Should: "for k,v in **dictionary_instance" work?

Steven D'Aprano steve at REMOVE.THIS.cybersource.com.au
Fri Jun 15 22:27:02 EDT 2007


On Fri, 15 Jun 2007 19:17:25 +0000, keithgabryelski wrote:

> Does it make sense to provide this syntax for iterating key/value
> pairs from a dictionary?
> 
> for k,v in **dict():
>    print k,v
>
> why is this not the same as:
> 
> for k,v in dict().items():
>   print k,v

Because *t and **d already have well-defined meanings, and that's not
what **d would mean.

In a function definition, *t collects positional arguments into a tuple
and **d collects keyword arguments into a dictionary. In a function call,
they expand them again. For example:

function(1, 2, 3, a=4, b=5, c=6) 
==> t = (1, 2, 3); d = {'a':4, 'b':5, 'c':6}

function(*t, **d) 
==> function(1, 2, 3, a=4, b=5, c=6) 


Currently, *t and **d are syntax errors outside of function calls and
definitions. (Any other places?) But if they were allowed, what would they
mean? For consistency, we would expect the following:

t = tuple(1, 2, 3)
for item in *t:
    # same as "for item in 1, 2, 3:"
    print item


Even if it were allowed, it would be pointless: it would just expand the
tuple only to collect it again.

What would **d mean?

d = dict(a=1, b=2, c=3)
for key, value in **d:
    # same as "for key, value in 'a': 1, 'b': 2, 'c': 3:"
    print key, value


For starters, that would mean changing the syntax of Python to allow
key:value assignments outside of a dict constructor. I can't think of a
reason to do so, but even if there is, we have the same problem as for the
tuple expansion: it would pointlessly expand the dict, only to collect it
again.

Maybe you don't care about consistency and you just want the compiler to
accept "for k,v in **d" as syntactic sugar for "for k,v in d.items()". Or
perhaps d.iteritems() would be a better choice.

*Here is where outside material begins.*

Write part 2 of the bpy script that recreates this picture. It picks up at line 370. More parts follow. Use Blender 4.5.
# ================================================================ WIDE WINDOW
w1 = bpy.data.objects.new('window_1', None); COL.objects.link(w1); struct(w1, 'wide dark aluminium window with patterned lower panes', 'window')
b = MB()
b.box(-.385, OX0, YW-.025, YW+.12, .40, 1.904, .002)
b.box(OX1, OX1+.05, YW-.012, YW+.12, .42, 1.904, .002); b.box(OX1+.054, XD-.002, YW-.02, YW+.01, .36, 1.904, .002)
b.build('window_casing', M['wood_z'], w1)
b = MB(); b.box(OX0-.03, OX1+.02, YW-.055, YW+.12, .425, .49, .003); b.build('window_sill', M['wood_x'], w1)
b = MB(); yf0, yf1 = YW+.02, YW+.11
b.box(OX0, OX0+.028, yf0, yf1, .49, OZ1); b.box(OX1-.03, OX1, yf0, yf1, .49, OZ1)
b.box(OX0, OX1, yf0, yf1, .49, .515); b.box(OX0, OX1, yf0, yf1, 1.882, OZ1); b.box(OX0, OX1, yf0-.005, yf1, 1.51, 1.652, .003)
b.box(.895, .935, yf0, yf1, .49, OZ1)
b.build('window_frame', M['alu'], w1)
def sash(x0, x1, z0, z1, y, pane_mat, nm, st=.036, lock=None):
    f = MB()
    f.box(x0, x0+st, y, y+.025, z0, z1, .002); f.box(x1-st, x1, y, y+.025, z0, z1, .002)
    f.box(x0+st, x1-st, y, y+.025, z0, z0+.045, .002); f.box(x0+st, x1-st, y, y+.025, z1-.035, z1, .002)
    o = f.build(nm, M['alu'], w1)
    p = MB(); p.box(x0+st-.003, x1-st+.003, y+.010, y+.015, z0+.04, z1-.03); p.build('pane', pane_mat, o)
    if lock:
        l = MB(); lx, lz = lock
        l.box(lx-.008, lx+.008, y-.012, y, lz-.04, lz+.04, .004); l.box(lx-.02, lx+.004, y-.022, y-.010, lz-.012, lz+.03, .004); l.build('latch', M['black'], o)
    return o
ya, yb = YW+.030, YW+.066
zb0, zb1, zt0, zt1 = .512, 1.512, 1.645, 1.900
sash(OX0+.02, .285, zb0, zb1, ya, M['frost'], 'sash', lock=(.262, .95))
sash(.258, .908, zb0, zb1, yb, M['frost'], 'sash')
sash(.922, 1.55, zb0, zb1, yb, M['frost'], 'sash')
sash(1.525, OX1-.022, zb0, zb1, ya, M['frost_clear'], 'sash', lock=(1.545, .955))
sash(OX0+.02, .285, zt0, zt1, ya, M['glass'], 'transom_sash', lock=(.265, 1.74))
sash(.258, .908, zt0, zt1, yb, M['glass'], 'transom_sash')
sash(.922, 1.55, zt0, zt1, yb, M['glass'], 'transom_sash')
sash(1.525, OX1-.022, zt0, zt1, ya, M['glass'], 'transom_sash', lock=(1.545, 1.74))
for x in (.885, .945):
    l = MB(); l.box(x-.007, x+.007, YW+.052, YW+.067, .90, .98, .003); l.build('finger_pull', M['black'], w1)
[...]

In that case, Python isn't very big on syntactic sugar merely for saving a
few characters of typing, so you're unlikely to convince those who would
need convincing.


> for that matter, why the heck doesn't a dictionary default to
> returning a tuple
> k,v pair from its iterator?

When dictionaries were first made iterable, in Python 2.2 if I recall
correctly, there was debate about whether "for thing in dict:" should be
equivalent to iterating over the keys, the values or both. In particular,
people pointed out that there were just as many, or slightly more,
examples of "for k,v in dict.items()" as "for k in dict.keys()" in the
standard library. So there is a good case for making iterating over a
dictionary equivalent to iterating over the keys and values.

But the deciding point was the correspondence between "for x in dict" and
"if x in dict". In fact, Python then, and now, included a fall-back
iterator protocol: if __getitem__ is defined, iteration over an object is
equivalent to repeatedly calling __getitem__.

You can read the PEP that covers some of these issues here:

http://svn.python.org/projects/peps/trunk/pep-0234.txt



-- 
Steven.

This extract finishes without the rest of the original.